#### [EXERCISE AIM]
Reproduce the first line and every line after it, exactly, through the one containing "perg = _p; PO = Vector(perg.location)". Leave out the rest.

#### [DATA]
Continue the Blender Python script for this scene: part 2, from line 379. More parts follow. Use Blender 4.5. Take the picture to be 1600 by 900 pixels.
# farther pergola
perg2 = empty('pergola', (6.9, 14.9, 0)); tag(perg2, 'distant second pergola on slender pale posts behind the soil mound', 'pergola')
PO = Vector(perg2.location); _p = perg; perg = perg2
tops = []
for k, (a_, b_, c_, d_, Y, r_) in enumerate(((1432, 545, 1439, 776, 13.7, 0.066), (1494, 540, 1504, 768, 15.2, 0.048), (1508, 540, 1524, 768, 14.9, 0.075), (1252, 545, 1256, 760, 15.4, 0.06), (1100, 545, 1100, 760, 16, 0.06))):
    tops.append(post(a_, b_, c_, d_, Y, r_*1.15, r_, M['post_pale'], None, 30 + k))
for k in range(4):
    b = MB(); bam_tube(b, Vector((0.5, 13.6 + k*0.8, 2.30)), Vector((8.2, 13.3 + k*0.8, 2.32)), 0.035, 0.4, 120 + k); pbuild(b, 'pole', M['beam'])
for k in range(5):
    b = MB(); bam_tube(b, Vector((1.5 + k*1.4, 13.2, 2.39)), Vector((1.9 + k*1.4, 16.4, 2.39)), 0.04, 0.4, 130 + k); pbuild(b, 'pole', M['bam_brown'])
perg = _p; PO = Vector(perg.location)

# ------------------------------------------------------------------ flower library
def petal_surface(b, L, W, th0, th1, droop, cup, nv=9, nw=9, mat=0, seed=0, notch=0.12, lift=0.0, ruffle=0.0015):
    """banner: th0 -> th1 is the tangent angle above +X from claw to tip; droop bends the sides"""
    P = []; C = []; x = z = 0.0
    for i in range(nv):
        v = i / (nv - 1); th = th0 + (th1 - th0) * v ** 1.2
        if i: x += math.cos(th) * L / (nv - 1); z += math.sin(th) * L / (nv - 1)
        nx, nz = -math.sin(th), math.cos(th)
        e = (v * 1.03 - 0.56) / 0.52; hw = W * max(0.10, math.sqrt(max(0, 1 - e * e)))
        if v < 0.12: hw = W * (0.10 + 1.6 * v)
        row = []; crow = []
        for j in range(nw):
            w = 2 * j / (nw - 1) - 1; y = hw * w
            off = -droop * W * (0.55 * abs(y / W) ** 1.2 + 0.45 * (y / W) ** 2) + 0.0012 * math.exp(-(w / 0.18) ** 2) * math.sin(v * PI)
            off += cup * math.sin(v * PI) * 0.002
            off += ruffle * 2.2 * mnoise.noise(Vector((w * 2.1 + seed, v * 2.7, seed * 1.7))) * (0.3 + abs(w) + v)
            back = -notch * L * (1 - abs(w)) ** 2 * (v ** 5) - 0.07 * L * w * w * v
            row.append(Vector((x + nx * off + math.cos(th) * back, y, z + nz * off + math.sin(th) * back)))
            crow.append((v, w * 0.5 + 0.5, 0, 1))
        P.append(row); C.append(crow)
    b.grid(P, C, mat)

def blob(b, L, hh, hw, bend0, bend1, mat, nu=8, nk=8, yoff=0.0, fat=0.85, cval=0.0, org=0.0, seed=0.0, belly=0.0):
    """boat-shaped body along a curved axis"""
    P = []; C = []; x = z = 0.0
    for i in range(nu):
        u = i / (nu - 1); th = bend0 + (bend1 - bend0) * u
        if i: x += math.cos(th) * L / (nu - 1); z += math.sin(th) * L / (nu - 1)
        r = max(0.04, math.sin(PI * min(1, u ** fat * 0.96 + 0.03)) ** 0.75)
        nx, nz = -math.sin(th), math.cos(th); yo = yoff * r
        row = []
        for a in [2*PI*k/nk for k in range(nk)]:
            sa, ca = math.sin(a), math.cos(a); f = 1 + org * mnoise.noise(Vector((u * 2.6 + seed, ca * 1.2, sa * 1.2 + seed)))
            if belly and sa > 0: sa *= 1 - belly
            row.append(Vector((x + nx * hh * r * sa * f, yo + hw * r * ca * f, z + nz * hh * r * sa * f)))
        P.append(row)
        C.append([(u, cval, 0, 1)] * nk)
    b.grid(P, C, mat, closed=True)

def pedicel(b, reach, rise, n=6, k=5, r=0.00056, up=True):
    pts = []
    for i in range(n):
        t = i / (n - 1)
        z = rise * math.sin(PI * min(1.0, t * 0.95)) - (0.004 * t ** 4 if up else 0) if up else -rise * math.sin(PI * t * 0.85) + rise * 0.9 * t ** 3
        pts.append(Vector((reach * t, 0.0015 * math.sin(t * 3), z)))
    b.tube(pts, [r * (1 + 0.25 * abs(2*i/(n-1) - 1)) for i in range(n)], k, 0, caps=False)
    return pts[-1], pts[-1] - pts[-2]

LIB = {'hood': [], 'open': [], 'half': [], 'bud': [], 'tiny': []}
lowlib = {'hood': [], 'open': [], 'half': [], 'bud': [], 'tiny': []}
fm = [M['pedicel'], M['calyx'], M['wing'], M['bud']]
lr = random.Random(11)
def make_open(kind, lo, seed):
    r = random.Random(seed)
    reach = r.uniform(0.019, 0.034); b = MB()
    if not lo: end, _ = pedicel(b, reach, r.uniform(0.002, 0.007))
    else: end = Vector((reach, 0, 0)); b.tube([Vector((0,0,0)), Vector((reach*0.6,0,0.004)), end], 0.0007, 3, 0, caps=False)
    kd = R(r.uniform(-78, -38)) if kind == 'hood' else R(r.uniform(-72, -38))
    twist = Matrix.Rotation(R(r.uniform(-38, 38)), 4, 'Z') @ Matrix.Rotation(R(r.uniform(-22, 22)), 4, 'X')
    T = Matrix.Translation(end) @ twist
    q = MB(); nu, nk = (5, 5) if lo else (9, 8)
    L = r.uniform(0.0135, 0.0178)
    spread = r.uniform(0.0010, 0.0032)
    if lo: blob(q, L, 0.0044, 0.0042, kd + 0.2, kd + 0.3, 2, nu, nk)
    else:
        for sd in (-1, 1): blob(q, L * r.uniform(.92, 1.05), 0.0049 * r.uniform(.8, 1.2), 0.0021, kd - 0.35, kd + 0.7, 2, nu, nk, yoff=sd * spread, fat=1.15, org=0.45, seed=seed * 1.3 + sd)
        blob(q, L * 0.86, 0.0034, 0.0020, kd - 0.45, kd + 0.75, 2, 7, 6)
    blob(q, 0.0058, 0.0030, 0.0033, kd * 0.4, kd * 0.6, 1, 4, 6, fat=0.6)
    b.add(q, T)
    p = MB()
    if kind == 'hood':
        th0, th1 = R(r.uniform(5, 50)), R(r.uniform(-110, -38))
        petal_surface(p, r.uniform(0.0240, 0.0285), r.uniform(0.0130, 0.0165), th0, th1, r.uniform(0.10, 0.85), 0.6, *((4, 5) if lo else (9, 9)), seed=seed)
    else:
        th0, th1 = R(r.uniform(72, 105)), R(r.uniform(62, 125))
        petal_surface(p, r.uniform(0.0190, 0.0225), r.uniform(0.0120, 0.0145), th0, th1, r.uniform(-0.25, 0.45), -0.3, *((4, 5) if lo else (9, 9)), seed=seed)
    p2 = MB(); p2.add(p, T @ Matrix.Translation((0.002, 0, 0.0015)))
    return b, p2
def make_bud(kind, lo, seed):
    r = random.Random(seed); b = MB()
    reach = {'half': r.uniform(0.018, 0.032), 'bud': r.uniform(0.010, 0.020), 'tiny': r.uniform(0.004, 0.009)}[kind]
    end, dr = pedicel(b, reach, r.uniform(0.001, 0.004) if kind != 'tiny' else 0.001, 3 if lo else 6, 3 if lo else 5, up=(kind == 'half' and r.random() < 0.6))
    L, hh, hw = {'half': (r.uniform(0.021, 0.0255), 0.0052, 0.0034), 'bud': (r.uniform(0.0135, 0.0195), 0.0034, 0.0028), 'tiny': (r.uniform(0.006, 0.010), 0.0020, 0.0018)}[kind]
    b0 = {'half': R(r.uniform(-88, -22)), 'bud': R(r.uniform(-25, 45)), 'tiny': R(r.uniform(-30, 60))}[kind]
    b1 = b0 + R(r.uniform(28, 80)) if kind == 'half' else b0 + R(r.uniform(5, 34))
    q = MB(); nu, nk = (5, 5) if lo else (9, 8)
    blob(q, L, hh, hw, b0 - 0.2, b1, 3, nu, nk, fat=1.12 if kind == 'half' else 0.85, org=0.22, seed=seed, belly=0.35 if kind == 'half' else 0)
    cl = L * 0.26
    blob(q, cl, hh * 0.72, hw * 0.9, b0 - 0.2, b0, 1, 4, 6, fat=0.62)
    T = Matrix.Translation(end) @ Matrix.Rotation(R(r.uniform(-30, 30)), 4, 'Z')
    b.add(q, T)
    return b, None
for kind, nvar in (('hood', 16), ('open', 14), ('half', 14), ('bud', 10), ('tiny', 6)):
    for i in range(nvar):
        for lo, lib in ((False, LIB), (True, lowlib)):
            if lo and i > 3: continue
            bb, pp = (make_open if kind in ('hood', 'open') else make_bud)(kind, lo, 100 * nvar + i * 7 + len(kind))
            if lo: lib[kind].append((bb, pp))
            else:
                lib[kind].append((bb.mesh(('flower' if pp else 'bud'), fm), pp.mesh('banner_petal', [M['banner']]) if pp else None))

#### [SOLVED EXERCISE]
Continue the Blender Python script for this scene: part 2, from line 379. More parts follow. Use Blender 4.5. Take the picture to be 1600 by 900 pixels.
# farther pergola
perg2 = empty('pergola', (6.9, 14.9, 0)); tag(perg2, 'distant second pergola on slender pale posts behind the soil mound', 'pergola')
PO = Vector(perg2.location); _p = perg; perg = perg2
tops = []
for k, (a_, b_, c_, d_, Y, r_) in enumerate(((1432, 545, 1439, 776, 13.7, 0.066), (1494, 540, 1504, 768, 15.2, 0.048), (1508, 540, 1524, 768, 14.9, 0.075), (1252, 545, 1256, 760, 15.4, 0.06), (1100, 545, 1100, 760, 16, 0.06))):
    tops.append(post(a_, b_, c_, d_, Y, r_*1.15, r_, M['post_pale'], None, 30 + k))
for k in range(4):
    b = MB(); bam_tube(b, Vector((0.5, 13.6 + k*0.8, 2.30)), Vector((8.2, 13.3 + k*0.8, 2.32)), 0.035, 0.4, 120 + k); pbuild(b, 'pole', M['beam'])
for k in range(5):
    b = MB(); bam_tube(b, Vector((1.5 + k*1.4, 13.2, 2.39)), Vector((1.9 + k*1.4, 16.4, 2.39)), 0.04, 0.4, 130 + k); pbuild(b, 'pole', M['bam_brown'])
perg = _p; PO = Vector(perg.location)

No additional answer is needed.